NEW DELHI, Nov 14 (AP) -- China's ambassador to India reiterated his country's claim to a wide swath of northeastern India, prompting a sharp rebuke from Indian officials Tuesday, barely a week before the Chinese president's visit.

India and China fought a war in 1962 over northeastern India's Arunachal Pradesh state and the Aksai Chin region of the northwestern state of Jammu-Kashmir.

China grabbed territory in both areas in the war, but did not get all it wanted and still claims the land that it failed to take.

Chinese Ambassador Sun Yuxi repeated the claim in an interview broadcast Monday night, telling the CNN-IBN news channel that "the whole of what you call the state of Arunachal Pradesh is the Chinese territory. ... We are claiming the whole of that."

Early Tuesday, Indian officials struck back.

"Arunachal Pradesh is an integral part of India," Foreign Minister Pranab Mukherjee told reporters.

Arunachal Pradesh Governor S.K. Singh said the Chinese envoy should not be "negotiating through the media."

Sujit Dutta, an expert on Chinese affairs, said India knows China's position because its maps continue to show Arunachal Pradesh as its territory.

"The important thing is that the raising of the issue just before the Chinese president's visit does not add to the climate that should be positive," said Dutta, who is associated with the government-run Institute of Defense Studies and Analyses.

Chinese President Hu Jintao is scheduled to visit India Nov. 20-23. He is slated to travel to the capital, New Delhi, as well as the cities of Agra and Mumbai, said a statement from India's External Affairs Ministry.

Hu will call on the Indian President A.P.J. Kalam, and hold talks with Prime Minister Manmohan Singh and other leaders.

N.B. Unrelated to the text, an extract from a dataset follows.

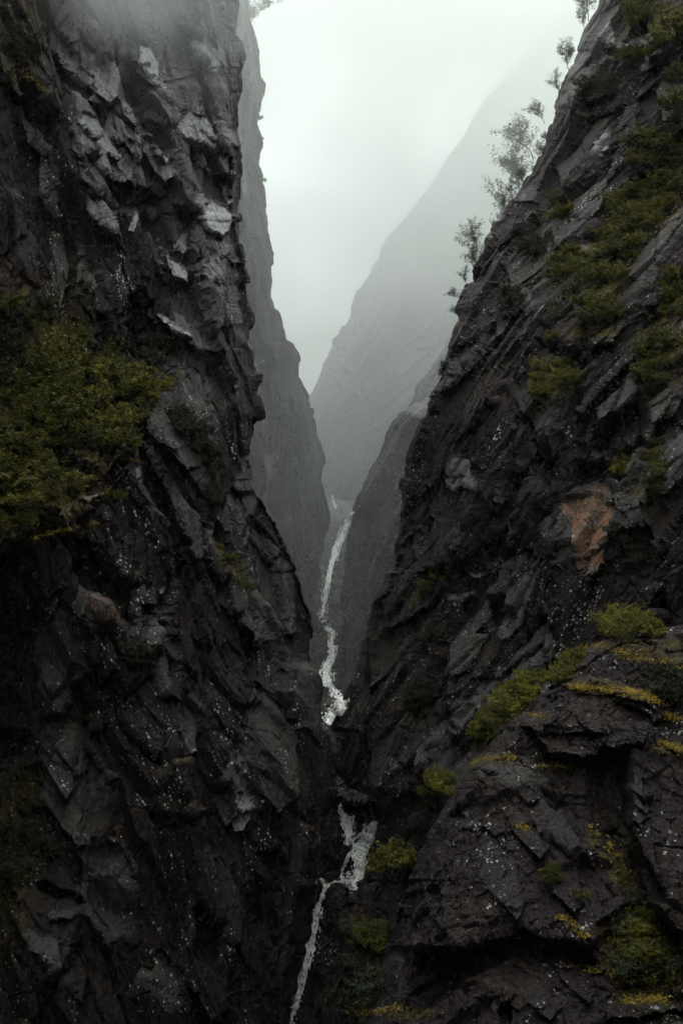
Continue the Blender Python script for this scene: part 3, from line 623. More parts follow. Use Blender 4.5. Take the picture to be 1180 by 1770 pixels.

The visit is a part of high-level exchanges between the neighbor countries in recent years.

India and China have long had adversarial relations. Their territorial dispute covers 125,000 square kilometers (50,000 square miles) of land along their mountainous frontier.

India says China still controls 41,440 square kilometers (16,000 square miles) of its territory in Kashmir, while Beijing claims land in Arunachal Pradesh, which shares a 1,050-kilometer (650-mile) border with the Chinese region of Tibet.

Relations have warmed in recent years and the two countries have expanded economic ties, planning collaboration in oil exploration and information technology.